We have been pounding the table for the “utes” and how crowded a trade they were. In particular, we noted the interest rate sensitivity of utilities, and the foolishness of money managers who sought haven in SPDR Select Sector - Utilities (NYSE:XLU).
On Friday XLU was one of the biggest droppers, in both absolute percentage and relative volatility terms. The jobs report was like yelling “Fire” in a crowded theater.
The WSJ had a piece out over the weekend showing utilities’ tendency to decline sharply ahead of interest rate tightening cycles. Here is the graphic:
Gold stocks were slaughtered on Friday too — but we were already gone!
The media does not understand trading.
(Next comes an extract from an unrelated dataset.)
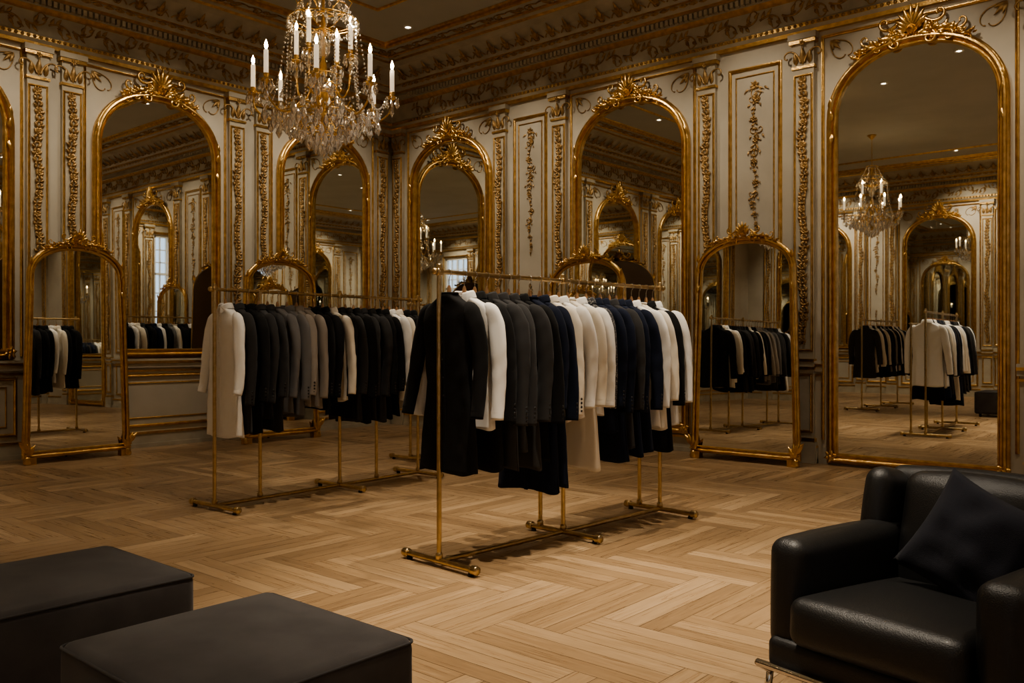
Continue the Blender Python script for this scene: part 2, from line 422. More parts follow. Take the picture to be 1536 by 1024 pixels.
def wall_panel(hw, seed):
    mb = MB()
    frame(mb, -hw, hw, 1.2, 4.22, 1, 1.2); frame(mb, -hw + .06, hw - .06, 1.27, 4.15, 1, .5)
    arabesque(mb, 2.45, 4.10, hw - .06, seed=seed)
    tmp = MB(); arabesque(tmp, 0, .65, (hw - .06) * .8, seed=seed + 1)
    mb.merge(tmp, T(0, 0, 1.98) @ Matrix.Diagonal((1, 1, -1, 1)))
    frame(mb, -hw, hw, .30, .92, 1, 1.0)
    return mb
def dress(nm, Wm, pils, panels, mirr, s0, s1, fullm=()):
    mb = MB()
    segs = []; cur = s0
    for a, b in sorted((c - .88, c + .88) for c in fullm):
        segs.append((cur, a)); cur = b
    segs.append((cur, s1))
    for a, b in segs:
        if b - a < .1: continue
        mb.box(a, b, -.05, 0, 1.0, 1.03, 1); mb.box(a, b, -.035, 0, .95, 1.0, 0); mb.box(a, b, -.06, 0, 1.03, 1.06, 0)
        mb.box(a, b, -.02, 0, .90, .925, 1)
    for i, (p, hw) in enumerate(panels):
        mb.merge(wall_panel(hw, i * 3 + 2), T(p, 0, 0))
    for c, full in mirr:
        zb = .25 if full else 1.1
        if not full:
            frame(mb, c - .80, c + .80, .28, .84, 1, 1.1); frame(mb, c - .72, c + .72, .36, .76, 1, .5)
        sweep(mb, [(c + .885, zb), (c + .885, 4.40), (c - .885, 4.40), (c - .885, zb)], [(o - .02, h) for o, h in MOULD], False, [1] * 5)
        for s in (-1, 1):
            x0 = c + s * .80
            curl(mb, x0, 4.34, pi if s > 0 else 0, .36, 1.5, 26, .008, .005, .004, 2, 20, s)
            curl(mb, x0, 4.34, -pi / 2, .30, 1.5, 30, .008, .005, .004, 2, 20, -s)
            for an, l in ((pi * 1.25, .15), (pi * 1.1, .11), (pi * 1.4, .11)):
                A = an if s > 0 else pi * 3 - an
                leaf(mb, x0, 4.34, A, l, .022, .02, .004, 2)
    mb.obj('trim_%s_panelling' % nm, [M_wall2, M_gold, M_orn], None, Wm)
    e = empty('trim_%s_pilasters' % nm, Wm)
    for i, p in enumerate(pils): mkobj('pilaster_%d' % i, PIL, e, T(p, 0, 0))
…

The majority of investors certainly do not understand it.
That is why, over and over, you hear the assumption that trading is about making predictions. But that’s not the key thing. Successful trading is not about making good predictions. It is about making good decisions.
Winning traders do not have a crystal ball as to how the future will unfold. Instead they gather information and data, and become aware of various scenarios. Then they use new information to make logical decisions as scenarios confirm or disconfirm.
We were long Market Vectors Gold Miners (ARCA:GDX) because we liked the pattern and the backdrop, but also because gold stocks were a hedge against a weakening dollar.
The USD could have weakened as markets interpreted Yellen as dovish. If this had happened, our bullish dollar positions would have softened, and gold stocks would have run higher.
Instead, the opposite happened. The hawkish Fed scenario intensified, the dollar got stronger (greatly benefiting our USD positions), and gold and gold stocks cratered.
The hawkish Fed scenario helped us a lot — in our bullish USD and short XLU positions, which are very large. But we got out of long GDX — our alternate scenario holding — before Friday’s bloodbath because that is what price told us to do.
Price is your friend…
Meanwhile long bonds may have topped out… as shown by a potential bottom in ProShares UltraShort 20+ Year Treasury (ARCA:TBT)…
Fears of a Fed hike also whacked bonds hard. We recently wrote of a potential major top in bonds.
The bullish action in TBT, which inversely mirrors long bonds, backs up that notion (we are long TBT now).
Again this stuff isn’t rocket science. It is just understanding scenarios and data points and paying attention to price!